DIRECTIONS: Reproduce exactly, with no pictures, each line from the opening of the material down through the line containing "wall bins', 'stuff')".

* BEGIN DATASET SECTION *

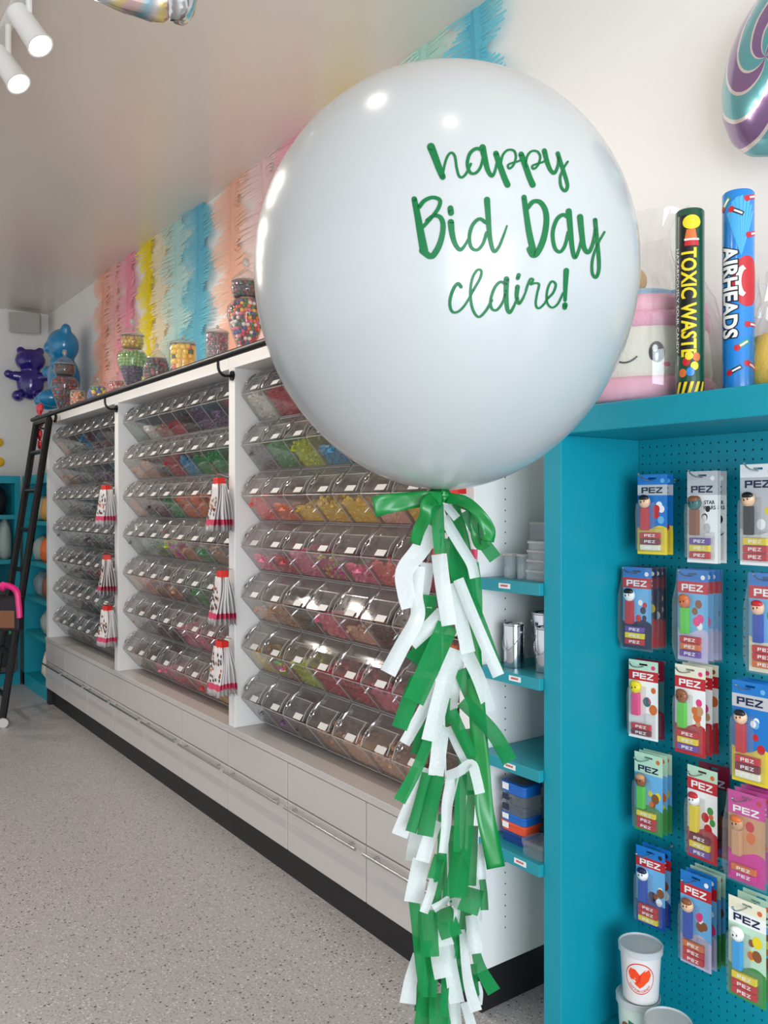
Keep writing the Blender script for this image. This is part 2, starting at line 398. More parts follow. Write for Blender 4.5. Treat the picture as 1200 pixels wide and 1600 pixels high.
for k in range(3):
    for ri in range(7):
        for c in range(NB):
            x = PIL[k][0] + XI0 + .003 + c*PITCHX; z = ZTIP[ri]
            where = f'{ORD[c]} from left in {ROWN[ri]} row of {SIDE[k]} cabinet'
            lb = f'clear acrylic candy bin, {where}'; ls = f'small scoop on the candy bin {where}'
            if first: bp.location = (x, TIP, z); bp['label'] = lb
            else: copy_thing(bp, (x, TIP, z), lb)
            sl = (x + .035 + random.uniform(-.006, .006), TIP, z)
            if first: sp.location = sl; sp['label'] = ls
            else: copy_thing(sp, sl, ls)
            first = False
            nm, rgb = NAMED[ROWS[k][ri][c]]
            mixd = nm.startswith('assorted')
            o = bpy.data.objects.new('bin_candy', random.choice(HEAPS[1::2] if mixd else HEAPS[0::2])); COL.objects.link(o)
            o.location = (x, TIP, z); j = random.uniform(.85, 1.1); o.color = (*[min(1, q*j) for q in s2l(rgb)], 1)
            tag(o, f'{nm} candy filling the bin {where}', 'candy', 'loose candy in the wall bins', 'stuff')

# ------------------------------------------------------------------ ladder rail and ladder
blk = mat('black_metal', (34, 32, 31), 0.38, metal=0.6)
RY, RZ = 1.53, 2.083
t = thing('ladder_rail', 'black round ladder rail along the top edge of the white cabinets', 'rail', (0, 0, 0))
MB().tube([(PIL[0][0]-.12, RY, RZ), (PIL[3][1]+.02, RY, RZ)], .0155, 12).build('rail_tube', blk, t, smooth=True)
for x0, x1 in PIL:
    xm = (x0+x1)/2+.012; zf = 2.012
    mb = MB(); mb.tube([(xm, D-.0005, zf), (xm, D-.008, zf)], .021, 14)
    mb.tube(catmull([(xm, D-.004, zf), (xm, RY+.028, zf-.002), (xm, RY+.004, zf+.02), (xm, RY, RZ-.01)], 5), .0065, 8)
    mb.build('rail_bracket', blk, t, smooth=True)
wheel_m = mat('white_rubber', (228, 224, 218), 0.4)
Tr, Br = atY(77, 655, RY), atZ(3, 1128, .03)
Tl = Tr + Vector((-.36, 0, 0)); Bl = Br + Vector((-.36, 0, 0))
t = thing('rolling_ladder', 'black metal rolling library ladder leaning on the rail at left', 'ladder', (Br.x, Br.y, 0))
o0 = Vector((Br.x, Br.y, 0))
for a, b in ((Tr, Br), (Tl, Bl)):
    dv = (a-b).normalized()
    MB().tube([b-o0+dv*.02, a-o0], .024, 8).build('stringer', blk, t, smooth=True)
    MB().tube(catmull([a-o0-dv*.02, a-o0+dv*.03, a-o0+Vector((0, -.0, .045)), a-o0+Vector((0, .03, .05)), a-o0+Vector((0, .045, .02)), a-o0+Vector((0, .035, -.02))], 4), .010, 8).build('hook', blk, t, smooth=True)
    w = MB(); w.tube([b-o0+Vector((.018, 0, .0)), b-o0+Vector((.045, 0, .0))], .030, 18); w.build('wheel', wheel_m, t, smooth=True)
for i in range(7):
    f = .08 + i*.135
    a, b = Br.lerp(Tr, f)-o0, Bl.lerp(Tl, f)-o0
    MB().tube([a, b], .016, 8).build('rung', blk, t, smooth=True)
MB().tube([Tr-o0, Tl-o0], .022, 8).build('top_bar', blk, t, smooth=True)

# red candy garland behind the ladder top
redf = mat('red_foil', (200, 20, 40), .25, coat=.5)
g0 = atY(70, 645, 1.585)
g = MB()
for i, (dx, dz, r) in enumerate([(.03, .035, .035), (-.03, .035, .036), (0, 0, .026), (.005, -.07, .034), (-.008, -.15, .038), (0, -.225, .034), (.005, -.02, .02)]):
    g.ball((g0.x-.02+dx, g0.y-.03, g0.z+dz-.005), (r, r*.5, r*1.1), 12, 8)
tag(g.build('red_garland', redf, smooth=True), 'red puffy candy garland hanging at the ladder top', 'garland')
# ------------------------------------------------------------------ turquoise units
teal = mat('turquoise_paint', (12, 148, 167), 0.42, spec=0.45)
tealg = mat('turquoise_shelf_paint', (30, 146, 160), 0.38)
paint_lbl = mat('label_white', (236, 234, 232), 0.5); ink_red = mat('label_ink', (190, 90, 90), 0.6); ink_dark = mat('dark_ink', (40, 40, 60), 0.6)
XL0, XL1 = -1.538, -1.478        # left panel of the pegboard unit
DF = 1.63; ZH0, ZH1 = 1.632, 1.698
t = thing('pegboard_unit', 'turquoise pegboard display unit at right holding the candy dispenser packs', 'display unit', (XL0, DF, 0))
X = lambda a: a-XL0; Y = lambda a: a-DF
MB().box(0, X(XL1), 0, Y(YW-.004), 0, ZH0).build('side_panel', teal, t, bevel=.002)
MB().box(X(.12), X(.18), 0, Y(YW-.004), 0, ZH0).build('side_panel', teal, t, bevel=.002)
MB().box(-.004, X(.184), -.012, Y(YW-.004), ZH0, ZH1).build('top_header', teal, t, bevel=.003)
MB().box(X(XL1), X(.12), .012, Y(YW-.004), 0, .065).build('bottom_shelf', teal, t, bevel=.002)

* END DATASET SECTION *

OUTPUT FOR THIS EXERCISE:
Keep writing the Blender script for this image. This is part 2, starting at line 398. More parts follow. Write for Blender 4.5. Treat the picture as 1200 pixels wide and 1600 pixels high.
for k in range(3):
    for ri in range(7):
        for c in range(NB):
            x = PIL[k][0] + XI0 + .003 + c*PITCHX; z = ZTIP[ri]
            where = f'{ORD[c]} from left in {ROWN[ri]} row of {SIDE[k]} cabinet'
            lb = f'clear acrylic candy bin, {where}'; ls = f'small scoop on the candy bin {where}'
            if first: bp.location = (x, TIP, z); bp['label'] = lb
            else: copy_thing(bp, (x, TIP, z), lb)
            sl = (x + .035 + random.uniform(-.006, .006), TIP, z)
            if first: sp.location = sl; sp['label'] = ls
            else: copy_thing(sp, sl, ls)
            first = False
            nm, rgb = NAMED[ROWS[k][ri][c]]
            mixd = nm.startswith('assorted')
            o = bpy.data.objects.new('bin_candy', random.choice(HEAPS[1::2] if mixd else HEAPS[0::2])); COL.objects.link(o)
            o.location = (x, TIP, z); j = random.uniform(.85, 1.1); o.color = (*[min(1, q*j) for q in s2l(rgb)], 1)
            tag(o, f'{nm} candy filling the bin {where}', 'candy', 'loose candy in the wall bins', 'stuff')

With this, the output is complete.